When co-founders Shanna Crumley and Gemma Torras Vives met at Columbia’s School of International and Public Affairs, both had been a part of European programs set up to support the millions of Syrians fleeing violence. They noticed that, as Crumley said, “the response to refugee crises is very temporary… and not taken in the context of later and what happens afterward.” They understood that the people they met each had skills of their own, even if they had no formal education, or even if their records had been destroyed or left behind. If their skills and training were legible and verifiable, that could help them establish a future more readily than the ad hoc one-size-fits-all programming Crumley and Torra Vives knew from their work in refugee camps and policy.
After spending their second year of grad school iterating and winning SIPA’s Public Policy Challenge Grant, Crumley and Torras Vives are ready to start building their first prototype. Bitae will be like your CV, but rather than a document that just refers to other things that need to be verified (like your transcript or employer), your Bitae will speak for itself. That’s because when users record educational history or skills, they’ll also be able to authenticate it by way of an educational institution, skills test, or employer already vouched for by the network. Torras Vives says Bitae is “focused on skill development and human capital, equipping global, mobile talent to move forward,” and will eventually “provide a double-verification mechanism leveraging blockchain.”
The “global, mobile” talent pool the co-founders have in mind are the refugees they’ve met in Greece, Jordan, and elsewhere. For example, Crumley mentioned a Syrian recently displaced from his home who was working informally as a translator with a Lebanese company digging wells. Turns out, the translator was a civil engineer and an expert in wells. Crumley says, “Bitae could help that person show he has specific skills, has well-digging expertise, and 20 years experience in civil engineering.”
But apart from those forced to migrate, eventually Bitae could serve other kinds of global, mobile workers too. “We’re going towards the gig economy, and our platform is trying to adapt to this as well,” says Torras Vives. “In the end we will all be displaced and moving around more than we are now and we’re trying to anticipate this.” If that sounds overly prophetic, it’s probably not, as climate change is expected to displace increasing numbers of people in the coming years, especially from the global south. But already, workers in developed countries are being displaced in a different sense: the contract economy is moving a growing share of work out of the traditional workplace and into more gig-based and skill-for-hire structures.

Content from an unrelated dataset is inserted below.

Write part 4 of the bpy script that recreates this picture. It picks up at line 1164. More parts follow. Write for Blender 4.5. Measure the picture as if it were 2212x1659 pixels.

For people already used to gigging it, Bitae’s efforts to catalog and verify the whole of our nonformal experience – self-taught HTML here, a workshop there – already makes a lot of sense. “You have web developers who don’t necessarily have any required education,” says Crumley, “but they have a skillset that’s required, and they have a Github.” She and Torras Vives are both interested in the future of work and are betting it looks more like this non-formal skill-building and credentialing, with less emphasis on a piece of paper.
If they’re right, Bitae could end up being a critical part of job-hunting in the new economy, and not just for refugees. Eventually they imagine employers coming to Bitae to find people with the right set of skills, verified transparently on the blockchain. Once verified, those credentials are self-sovereign, so job hunters or school applicants can verify their background without having to call up a third party each time, like a registrar or former employer. The security and transferability of records on the blockchain means that even when a school or employer disappears, your experience is still meaningful since it’s already verified. Bitae will be using The Learning Machine’s open-standard Blockcerts to fuel user ownership and sharing of verified records.
For now, Crumley and Torras Vives are focused on building a functional prototype to pilot with the large unemployed population in Amman, Jordan, many of them young Syrian refugees. They plan to partner with providers of education and employment assistance, such as UN agencies and NGOs, to “badge” a cohort of 750 users’ credentials starting next spring. The real value to jobseekers will likely be in the next phase, when Bitae will begin outreach to area employers who could start using it as a scouting and hiring platform. There is no quick fix to employment and education disparities, especially in countries hosting the largest numbers of refugees, but Bitae already stands to be among the first applications of its kind specifically to serve that population. If successful, it could become a powerful tool to facilitate refugees’ movement from the margins to the job market.